**Description of the task**
Render the material again word for word, skipping the pictures in it.

**Data extract**
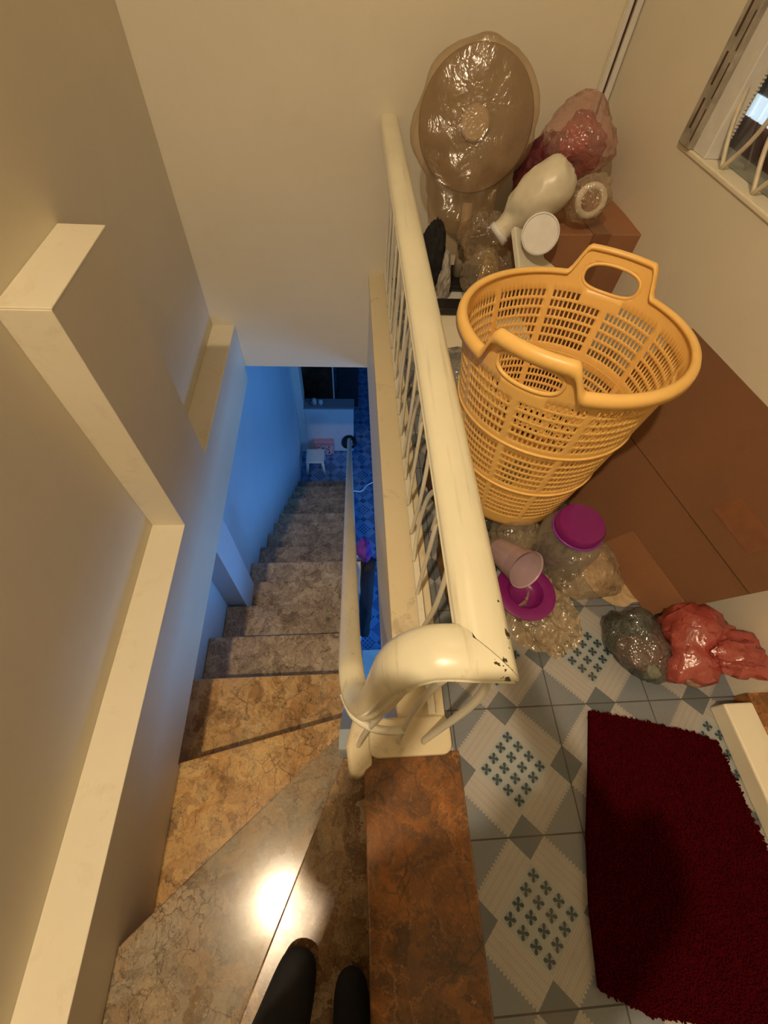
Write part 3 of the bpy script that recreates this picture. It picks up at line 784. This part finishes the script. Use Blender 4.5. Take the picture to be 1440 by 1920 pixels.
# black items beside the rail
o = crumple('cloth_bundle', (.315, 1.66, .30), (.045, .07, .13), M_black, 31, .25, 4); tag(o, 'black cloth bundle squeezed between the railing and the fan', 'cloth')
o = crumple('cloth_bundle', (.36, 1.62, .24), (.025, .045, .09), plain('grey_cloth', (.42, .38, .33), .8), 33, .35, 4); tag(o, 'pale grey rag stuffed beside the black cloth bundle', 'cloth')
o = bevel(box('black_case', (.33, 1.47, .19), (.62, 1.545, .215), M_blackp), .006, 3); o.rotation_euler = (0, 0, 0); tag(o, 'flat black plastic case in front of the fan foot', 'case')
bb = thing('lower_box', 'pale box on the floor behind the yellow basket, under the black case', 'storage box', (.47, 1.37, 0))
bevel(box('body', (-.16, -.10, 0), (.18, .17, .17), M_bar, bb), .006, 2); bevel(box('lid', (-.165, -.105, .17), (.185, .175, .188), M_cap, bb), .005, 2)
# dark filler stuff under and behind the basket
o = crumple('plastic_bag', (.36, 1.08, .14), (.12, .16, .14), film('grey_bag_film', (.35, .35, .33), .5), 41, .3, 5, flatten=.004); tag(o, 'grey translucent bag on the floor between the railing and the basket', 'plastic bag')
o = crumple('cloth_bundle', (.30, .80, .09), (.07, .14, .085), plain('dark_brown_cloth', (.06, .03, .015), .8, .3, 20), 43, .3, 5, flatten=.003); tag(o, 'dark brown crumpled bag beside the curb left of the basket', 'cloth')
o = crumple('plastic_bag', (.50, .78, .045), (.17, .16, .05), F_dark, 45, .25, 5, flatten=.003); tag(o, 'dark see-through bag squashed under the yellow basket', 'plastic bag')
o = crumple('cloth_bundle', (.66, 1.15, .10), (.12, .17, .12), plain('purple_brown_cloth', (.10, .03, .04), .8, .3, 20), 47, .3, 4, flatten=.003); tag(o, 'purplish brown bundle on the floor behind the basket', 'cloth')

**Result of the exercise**
Write part 3 of the bpy script that recreates this picture. It picks up at line 784. This part finishes the script. Use Blender 4.5. Take the picture to be 1440 by 1920 pixels.
# black items beside the rail
o = crumple('cloth_bundle', (.315, 1.66, .30), (.045, .07, .13), M_black, 31, .25, 4); tag(o, 'black cloth bundle squeezed between the railing and the fan', 'cloth')
o = crumple('cloth_bundle', (.36, 1.62, .24), (.025, .045, .09), plain('grey_cloth', (.42, .38, .33), .8), 33, .35, 4); tag(o, 'pale grey rag stuffed beside the black cloth bundle', 'cloth')
o = bevel(box('black_case', (.33, 1.47, .19), (.62, 1.545, .215), M_blackp), .006, 3); o.rotation_euler = (0, 0, 0); tag(o, 'flat black plastic case in front of the fan foot', 'case')
bb = thing('lower_box', 'pale box on the floor behind the yellow basket, under the black case', 'storage box', (.47, 1.37, 0))
bevel(box('body', (-.16, -.10, 0), (.18, .17, .17), M_bar, bb), .006, 2); bevel(box('lid', (-.165, -.105, .17), (.185, .175, .188), M_cap, bb), .005, 2)
# dark filler stuff under and behind the basket
o = crumple('plastic_bag', (.36, 1.08, .14), (.12, .16, .14), film('grey_bag_film', (.35, .35, .33), .5), 41, .3, 5, flatten=.004); tag(o, 'grey translucent bag on the floor between the railing and the basket', 'plastic bag')
o = crumple('cloth_bundle', (.30, .80, .09), (.07, .14, .085), plain('dark_brown_cloth', (.06, .03, .015), .8, .3, 20), 43, .3, 5, flatten=.003); tag(o, 'dark brown crumpled bag beside the curb left of the basket', 'cloth')
o = crumple('plastic_bag', (.50, .78, .045), (.17, .16, .05), F_dark, 45, .25, 5, flatten=.003); tag(o, 'dark see-through bag squashed under the yellow basket', 'plastic bag')
o = crumple('cloth_bundle', (.66, 1.15, .10), (.12, .17, .12), plain('purple_brown_cloth', (.10, .03, .04), .8, .3, 20), 47, .3, 4, flatten=.003); tag(o, 'purplish brown bundle on the floor behind the basket', 'cloth')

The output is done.